THE PROBLEM: How many lines of these entries hold the string "picture"? Reply with the number alone.

BEGIN INPUT DATA

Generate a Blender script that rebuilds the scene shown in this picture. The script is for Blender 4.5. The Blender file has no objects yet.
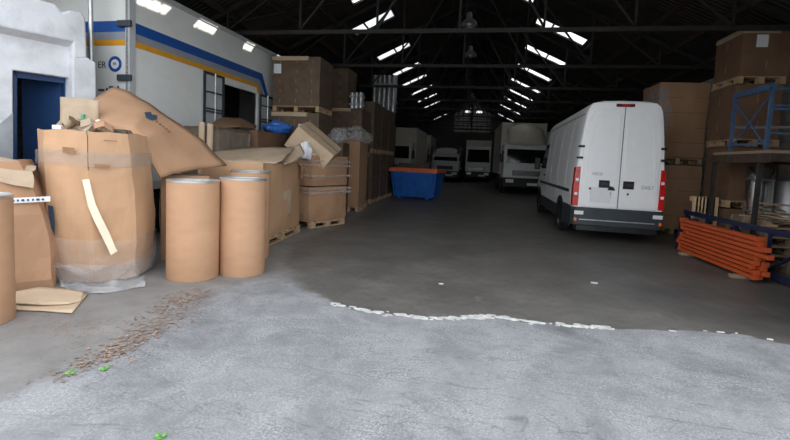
import bpy, bmesh, math, random
from mathutils import Vector, Matrix, noise
R = math.radians
PI = math.pi
scene = bpy.context.scene
COL = scene.collection
rnd = random.Random(7)

# ------------------------------------------------------------------ materials
def new_mat(name):
    m = bpy.data.materials.new(name); m.use_nodes = True
    nt = m.node_tree; b = nt.nodes['Principled BSDF']
    return m, nt, b

def mat(name, col, rough=.6, metal=0, var=.12, scale=6, bump=.0, bscale=40, spec=.4, stretch=(1, 1, 1), dirt=None, dirt_amt=.4, dirt_scale=2.5):
    m, nt, b = new_mat(name)
    N, L = nt.nodes, nt.links
    tc = N.new('ShaderNodeTexCoord'); mp = N.new('ShaderNodeMapping'); mp.inputs['Scale'].default_value = stretch
    L.new(tc.outputs['Object'], mp.inputs['Vector'])
    n = N.new('ShaderNodeTexNoise'); n.inputs['Scale'].default_value = scale; n.inputs['Detail'].default_value = 5
    L.new(mp.outputs['Vector'], n.inputs['Vector'])
    r = N.new('ShaderNodeValToRGB')
    lo = [max(0, c * (1 - var)) for c in col]; hi = [min(1, c * (1 + var)) for c in col]
    r.color_ramp.elements[0].color = (*lo, 1); r.color_ramp.elements[1].color = (*hi, 1)
    r.color_ramp.elements[0].position = .3; r.color_ramp.elements[1].position = .7
    L.new(n.outputs['Fac'], r.inputs['Fac'])
    out = r.outputs['Color']
    if dirt:
        n2 = N.new('ShaderNodeTexNoise'); n2.inputs['Scale'].default_value = dirt_scale; n2.inputs['Detail'].default_value = 8; n2.inputs['Roughness'].default_value = .7
        L.new(mp.outputs['Vector'], n2.inputs['Vector'])
        r2 = N.new('ShaderNodeValToRGB'); r2.color_ramp.elements[0].position = .48; r2.color_ramp.elements[1].position = .72
        r2.color_ramp.elements[1].color = (dirt_amt, dirt_amt, dirt_amt, 1)
        L.new(n2.outputs['Fac'], r2.inputs['Fac'])
        mx = N.new('ShaderNodeMixRGB'); mx.inputs['Color2'].default_value = (*dirt, 1)
        L.new(r2.outputs['Color'], mx.inputs['Fac']); L.new(out, mx.inputs['Color1']); out = mx.outputs['Color']
    L.new(out, b.inputs['Base Color'])
    b.inputs['Roughness'].default_value = rough; b.inputs['Metallic'].default_value = metal
    b.inputs['Specular IOR Level'].default_value = spec
    if bump:
        n3 = N.new('ShaderNodeTexNoise'); n3.inputs['Scale'].default_value = bscale; n3.inputs['Detail'].default_value = 6
        L.new(mp.outputs['Vector'], n3.inputs['Vector'])
        bp = N.new('ShaderNodeBump'); bp.inputs['Strength'].default_value = bump; bp.inputs['Distance'].default_value = .02
        L.new(n3.outputs['Fac'], bp.inputs['Height']); L.new(bp.outputs['Normal'], b.inputs['Normal'])
    return m

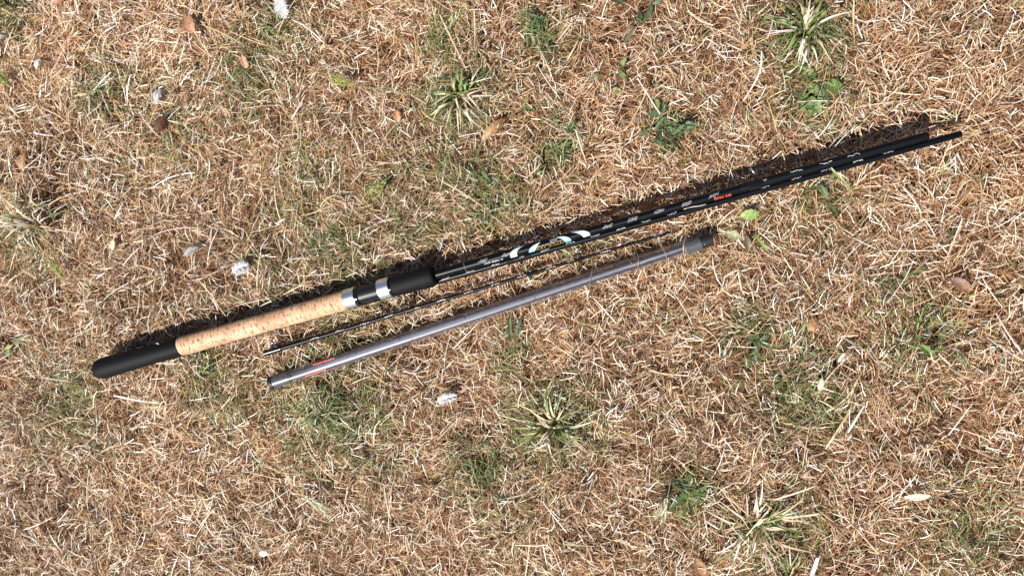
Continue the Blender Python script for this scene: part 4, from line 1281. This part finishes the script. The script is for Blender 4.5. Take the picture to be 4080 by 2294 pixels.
over('twig', Z8, [(352, 380), (335, 590), (312, 760), (290, 900), (284, 1010)], [.006, .014, .0245, .016, .003], .0012, (.16, .10, .07), (.22, .14, .09), 'dark twig crossing the clear tube in its middle', 'twig')
over('straw', Z8, [(1840, 200), (1825, 300), (1760, 405)], [.012, .022, .0235], .0010, CREAM, WHITE, 'fine curved straw lying over the black right cap', 'straw')
over('straw', Z4, [(1355, 480), (1420, 415), (1540, 350), (1700, 325), (1800, 298)], [.012, .025, .030, .031, .030], .0012, CREAM, WHITE, 'curly pale straw lying along the black blanks', 'straw')
over('straw', Z3, [(535, 765), (575, 790), (572, 830)], [.020, .020, .008], .0012, WHITE, WHITE, 'short white hooked straw on the blank beside the foam grip', 'straw')
over('green_leaf', Z5, [(2090, 345), (2140, 410), (2220, 490), (2310, 580), (2370, 690)], [.036, .034, .026, .018, .010], .0034, (.36, .44, .20), (.24, .32, .08), 'light green grass blade leaning on the rod near its right end', 'leaf')
over('straw', Z5, [(640, 1085), (760, 960), (880, 870)], [.006, .010, .012], .0018, CREAM, CREAM, 'pale straw between the rod and the yellow-green leaf', 'straw')
over('straw', Z4, [(150, 620), (220, 540), (310, 450)], [.006, .008, .010], .0018, (.5, .36, .22), (.55, .4, .25), 'brownish straw standing behind the emblem crescents', 'straw')
over('straw', Z4, [(425, 230), (470, 285), (525, 335)], [.008, .008, .008], .0024, WHITE, WHITE, 'short white straw above the black blank', 'straw')
for (x0, y0, x1, y1, lab) in ((985, 945, 1060, 930, 'white crumb of straw on the foam butt next to the cork'), (1060, 910, 1130, 885, 'looped straw crumb touching the cork on the foam butt'),
                              (905, 862, 940, 875, 'tiny straw flake on the upper side of the foam butt'), (330, 1080, 355, 1076, 'tiny straw flake near the rounded end of the foam butt')):
    zf = lambda x, y: (340 + x / 3.2175, 1100 + y / 3.2175)
    over('straw_crumb', zf, [(x0, y0), ((x0 + x1) / 2 + 8, (y0 + y1) / 2 - 6), (x1, y1)], [.0405, .0410, .0402], .0013, CREAM, WHITE, lab, 'straw')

END INPUT DATA

COMPLETE OUTPUT: 2